During a 1961 lecture for undergraduate students at the California Institute of Technology, Richard Feynman, said this about the concept of energy:
There is a fact, or if you wish, a law, governing all natural phenomena that are known to date. There is no known exception to this law—it is exact so far as we know. The law is called the conservation of energy. It states that there is a certain quantity, which we call energy, that does not change in manifold changes which nature undergoes. That is a most abstract idea, because it is a mathematical principle; it says that there is a numerical quantity which does not change when something happens. It is not a description of a mechanism, or anything concrete; it is just a strange fact that we can calculate some number and when we finish watching nature go through her tricks and calculate the number again, it is the same.
—The Feynman Lectures on Physics

Since 1918 it has been known that the law of conservation of energy is the direct mathematical consequence of the translational symmetry of the quantity conjugate to energy, namely time. That is, energy is conserved because the laws of physics do not distinguish between different instants of time (see Noether's theorem).
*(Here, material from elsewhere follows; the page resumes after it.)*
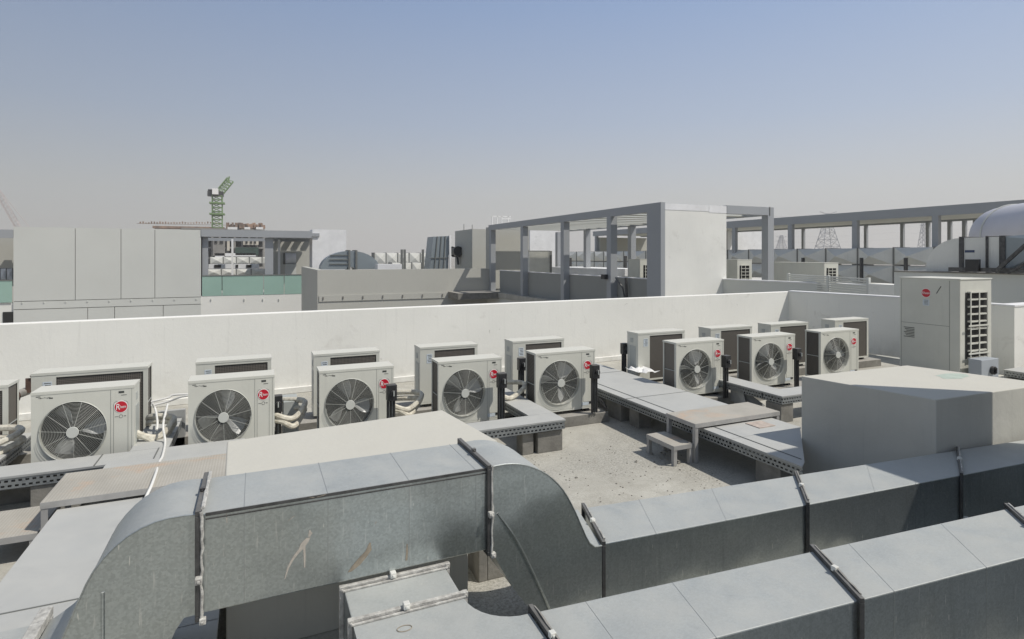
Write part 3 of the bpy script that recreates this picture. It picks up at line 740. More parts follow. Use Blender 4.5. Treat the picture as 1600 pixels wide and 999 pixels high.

So, if we put the pieces together, and use the old axiom that after all the impossible things are discarded, the remainder, however unlikely, must be considered.  In this case, I swear it doesn't seem like it should warrant being stuck in limbo with Schrödinger's cat.

SIDE NOTES:

The quantum realm is inhabited by very, very small particles, bits of matter.  They translate in space and time in quanta, similar to frames on a movie reel.  When they move, they exhibit a wave pattern.  The term 'wave' is poorly defined in this case, and the mathematics implies a repeating pattern of probable locations.
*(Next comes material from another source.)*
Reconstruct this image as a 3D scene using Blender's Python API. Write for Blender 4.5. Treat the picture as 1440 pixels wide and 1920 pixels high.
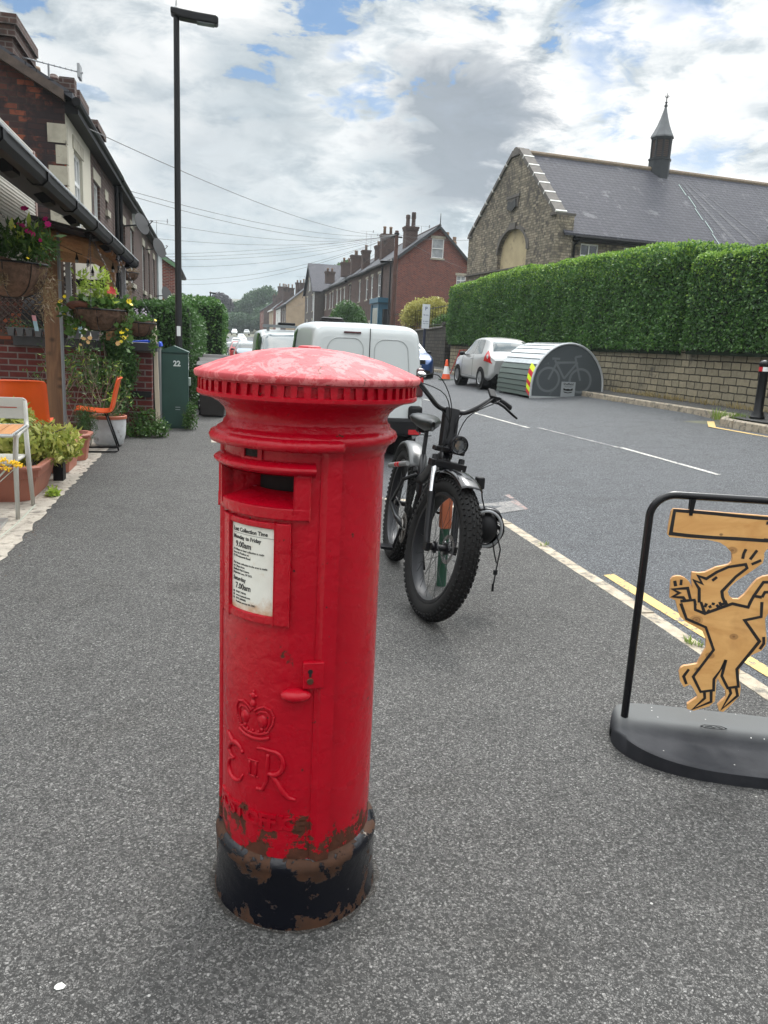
import bpy, bmesh, math, random
import numpy as np
from math import sin, cos, pi, radians as R, hypot, atan2, sqrt
from mathutils import Vector, Matrix
random.seed(7)
SC = bpy.context.scene
COL = SC.collection
for o in list(bpy.data.objects): bpy.data.objects.remove(o)

# ------------------------------------------------------------------ camera
cam_d = bpy.data.cameras.new('camera'); cam = bpy.data.objects.new('camera', cam_d); COL.objects.link(cam)
# columns: image right, image up, backwards
CX = Vector((0.97620, -0.21130, 0.04880)); CDN = Vector((0.00162, -0.21790, -0.97597)); CF = Vector((0.21685, 0.95282, -0.21237))
m3 = Matrix((CX, -CDN, -CF)).transposed()
cam.matrix_world = Matrix.Translation((0, 0, 1.58)) @ m3.to_4x4()
cam_d.sensor_fit = 'VERTICAL'; cam_d.sensor_height = 24.0
cam_d.lens = 24.0 * 1443 / 1920.0
cam_d.clip_start = 0.05; cam_d.clip_end = 2000
SC.camera = cam
SC.view_settings.view_transform = 'Standard'; SC.view_settings.look = 'None'
SC.view_settings.exposure = 0.0; SC.view_settings.gamma = 1.0
SC.render.engine = 'CYCLES'

# ------------------------------------------------------------------ node helper
class G:
    def __init__(s, tree): s.t = tree; s.n = tree.nodes; s.l = tree.links
    def node(s, ty, ins=None, **kw):
        nd = s.n.new(ty)
        for k, v in kw.items(): setattr(nd, k, v)
        for k, v in (ins or {}).items():
            s.put(nd.inputs[k], v)
        return nd
    def put(s, inp, v):
        if isinstance(v, bpy.types.NodeSocket): s.l.new(v, inp)
        else:
            if isinstance(v, (tuple, list)) and inp.type == 'RGBA' and len(v) == 3: v = (*v, 1)
            if isinstance(v, (int, float)) and inp.type == 'RGBA': v = (v, v, v, 1)
            if isinstance(v, (int, float)) and inp.type == 'VECTOR': v = (v, v, v)
            inp.default_value = v
    def coord(s, kind='Object'): return s.node('ShaderNodeTexCoord').outputs[kind]
    def noise(s, vec, scale, detail=4, rough=0.55, dist=0.0):
        return s.node('ShaderNodeTexNoise', {'Vector': vec, 'Scale': scale, 'Detail': detail, 'Roughness': rough, 'Distortion': dist}).outputs['Fac']
    def voro(s, vec, scale, feature='F1', out='Distance', rnd=1.0):
        return s.node('ShaderNodeTexVoronoi', {'Vector': vec, 'Scale': scale, 'Randomness': rnd}, feature=feature).outputs[out]
    def ramp(s, fac, stops, interp='LINEAR'):
        nd = s.node('ShaderNodeValToRGB', {'Fac': fac}); cr = nd.color_ramp; cr.interpolation = interp
        while len(cr.elements) < len(stops): cr.elements.new(0.5)
        for e, (p, c) in zip(cr.elements, stops):
            e.position = p
            e.color = (c, c, c, 1) if isinstance(c, (int, float)) else (*c, 1)
        return nd.outputs['Color']
    def mix(s, fac, a, b, mode='MIX'):
        nd = s.node('ShaderNodeMix', None, data_type='RGBA', blend_type=mode)
        s.put(nd.inputs[0], fac); s.put(nd.inputs[6], a); s.put(nd.inputs[7], b)
        return nd.outputs[2]
    def math(s, op, a, b=0.0, c=0.0, clamp=False):
        nd = s.node('ShaderNodeMath', None, operation=op, use_clamp=clamp)
        s.put(nd.inputs[0], a); s.put(nd.inputs[1], b); s.put(nd.inputs[2], c)
        return nd.outputs[0]
    def vmath(s, op, a, b=(0, 0, 0)):
        nd = s.node('ShaderNodeVectorMath', None, operation=op)
        s.put(nd.inputs[0], a); s.put(nd.inputs[1], b)
        return nd.outputs['Value'] if op in ('DOT_PRODUCT', 'LENGTH') else nd.outputs[0]
    def sep(s, v): return s.node('ShaderNodeSeparateXYZ', {0: v}).outputs
    def comb(s, x, y, z=0.0):
        nd = s.node('ShaderNodeCombineXYZ'); s.put(nd.inputs[0], x); s.put(nd.inputs[1], y); s.put(nd.inputs[2], z); return nd.outputs[0]
    def bump(s, h, strength=0.5, dist=0.01, normal=None):
        ins = {'Height': h, 'Strength': strength, 'Distance': dist}
        if normal is not None: ins['Normal'] = normal
        return s.node('ShaderNodeBump', ins).outputs[0]

MATS = {}
def mat(name, fn=None, col=(0.5, 0.5, 0.5), rough=0.6, metal=0.0, spec=0.5, var=0.0, vscale=6.0, bump=0.0, bscale=60.0, coat=0.0, emit=None, trans=0.0, dirt=None):
    if name in MATS: return MATS[name]
    m = bpy.data.materials.new(name); m.use_nodes = True
    g = G(m.node_tree); b = m.node_tree.nodes['Principled BSDF']
    b.inputs['Base Color'].default_value = (*col, 1); b.inputs['Roughness'].default_value = rough
    b.inputs['Metallic'].default_value = metal; b.inputs['Specular IOR Level'].default_value = spec
    b.inputs['Coat Weight'].default_value = coat; b.inputs['Coat Roughness'].default_value = 0.08
    b.inputs['Transmission Weight'].default_value = trans
    if fn: fn(g, b)
    else:
        v = g.coord()
        c = None
        if var:
            n = g.noise(v, vscale, 6, 0.6)
            c = g.mix(g.ramp(n, [(0.3, 0.0), (0.7, 1.0)]), tuple(x * (1 - var) for x in col), tuple(min(1, x * (1 + var)) for x in col))
        if dirt:
            n = g.noise(v, dirt[1], 6, 0.65)
            c = g.mix(g.ramp(n, [(dirt[2], 0.0), (dirt[2] + 0.12, 1.0)]), c if c is not None else col, dirt[0])
        if c is not None: g.put(b.inputs['Base Color'], c)
        if bump: g.put(b.inputs['Normal'], g.bump(g.noise(v, bscale, 4), bump, 0.01))
    MATS[name] = m
    return m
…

When we do something to observe the location of the particle, it is like petting the cat with a 710J John Deere Backhoe.  Liable to be some damage to the cat, and you won't be able to determine its location or velocity.

In order to explain the interference pattern, you either; (1) assume that the probability wave is all there is, and that the act of observation brings the particle into reality and collapses the wave. (2) assume that there are hidden variables, 'a unifying theory' or a carrier mechanism that will carry and shape the wave form. (3) assume that each quantum shift spins off a new universe, a global mind, or everyone has their own universe. (4) go all metaphysical with Doctor Quantum and ring up the Dalai Lama.